>> Start DATASET SECTION
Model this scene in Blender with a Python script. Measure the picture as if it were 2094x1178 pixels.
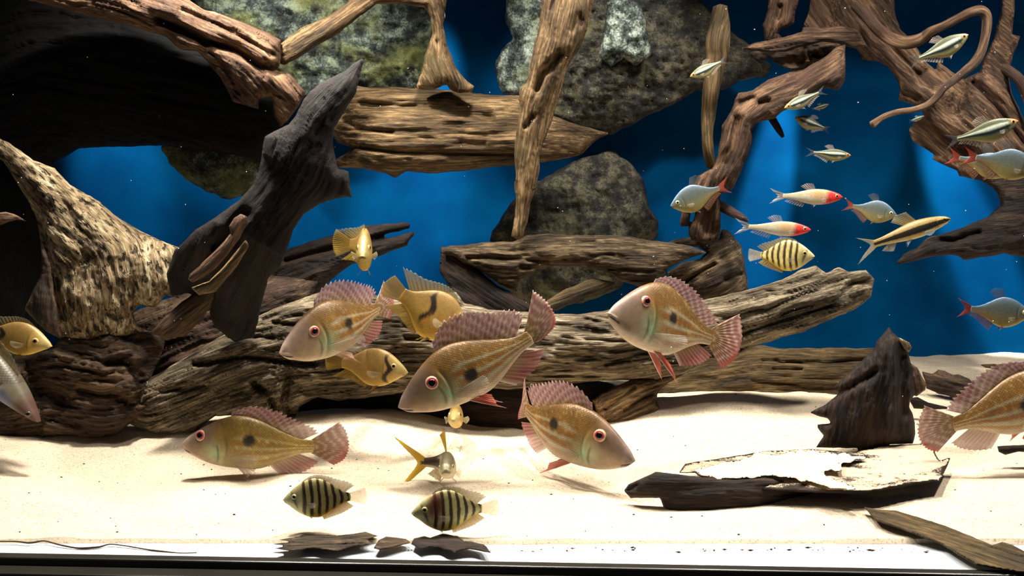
import bpy, math, random
import numpy as np
from mathutils import Matrix, Vector

for o in list(bpy.data.objects):
    bpy.data.objects.remove(o)
scene = bpy.context.scene
COL = scene.collection
random.seed(7)

# ------------------------------------------------------------------ camera
F = 1813.0                      # focal length in pixels of the 2094 x 1178 frame
CX, CY = 1047.0, 589.0
CAMZ = 0.35
PITCH = math.radians(5.0)
cam = bpy.data.cameras.new('camera')
cam.sensor_width = 36.0
cam.lens = 36.0 * F / 2094.0
cam.clip_start = 0.02
camo = bpy.data.objects.new('camera', cam)
camo.location = (0, 0, CAMZ)
camo.rotation_euler = (math.pi / 2 - PITCH, 0, 0)
COL.objects.link(camo)
scene.camera = camo
CP, SP = math.cos(PITCH), math.sin(PITCH)

# ------------------------------------------------------------------ light
world = bpy.data.worlds.new('room')
scene.world = world
world.use_nodes = True
world.node_tree.nodes['Background'].inputs[0].default_value = (0.55, 0.62, 0.75, 1)
world.node_tree.nodes['Background'].inputs[1].default_value = 0.05
scene.view_settings.view_transform = 'Standard'
scene.view_settings.look = 'None'
scene.view_settings.exposure = 0.0
scene.view_settings.gamma = 1.0
scene.view_settings.use_curve_mapping = False


def lamp(name, loc, tgt, power, size, col=(1.0, 0.945, 0.85), spread=150, sy=None):
    l = bpy.data.lights.new(name, 'AREA')
    l.energy = power
    l.color = col
    l.shape = 'RECTANGLE'
    l.size = size
    l.size_y = sy or size
    l.spread = math.radians(spread)
    o = bpy.data.objects.new(name, l)
    o.location = loc
    d = Vector(tgt) - Vector(loc)
    o.rotation_euler = d.to_track_quat('-Z', 'Y').to_euler()
    COL.objects.link(o)
    return o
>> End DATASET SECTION
TASK OBJECTIVE: Write out the lines from the start of the material to the line with "CP, SP = math.cos(PITCH), math.sin(PITCH)", inclusive and exactly. Skip the pictures.

CORRECT RESPONSE:
Model this scene in Blender with a Python script. Measure the picture as if it were 2094x1178 pixels.
import bpy, math, random
import numpy as np
from mathutils import Matrix, Vector

for o in list(bpy.data.objects):
    bpy.data.objects.remove(o)
scene = bpy.context.scene
COL = scene.collection
random.seed(7)

# ------------------------------------------------------------------ camera
F = 1813.0                      # focal length in pixels of the 2094 x 1178 frame
CX, CY = 1047.0, 589.0
CAMZ = 0.35
PITCH = math.radians(5.0)
cam = bpy.data.cameras.new('camera')
cam.sensor_width = 36.0
cam.lens = 36.0 * F / 2094.0
cam.clip_start = 0.02
camo = bpy.data.objects.new('camera', cam)
camo.location = (0, 0, CAMZ)
camo.rotation_euler = (math.pi / 2 - PITCH, 0, 0)
COL.objects.link(camo)
scene.camera = camo
CP, SP = math.cos(PITCH), math.sin(PITCH)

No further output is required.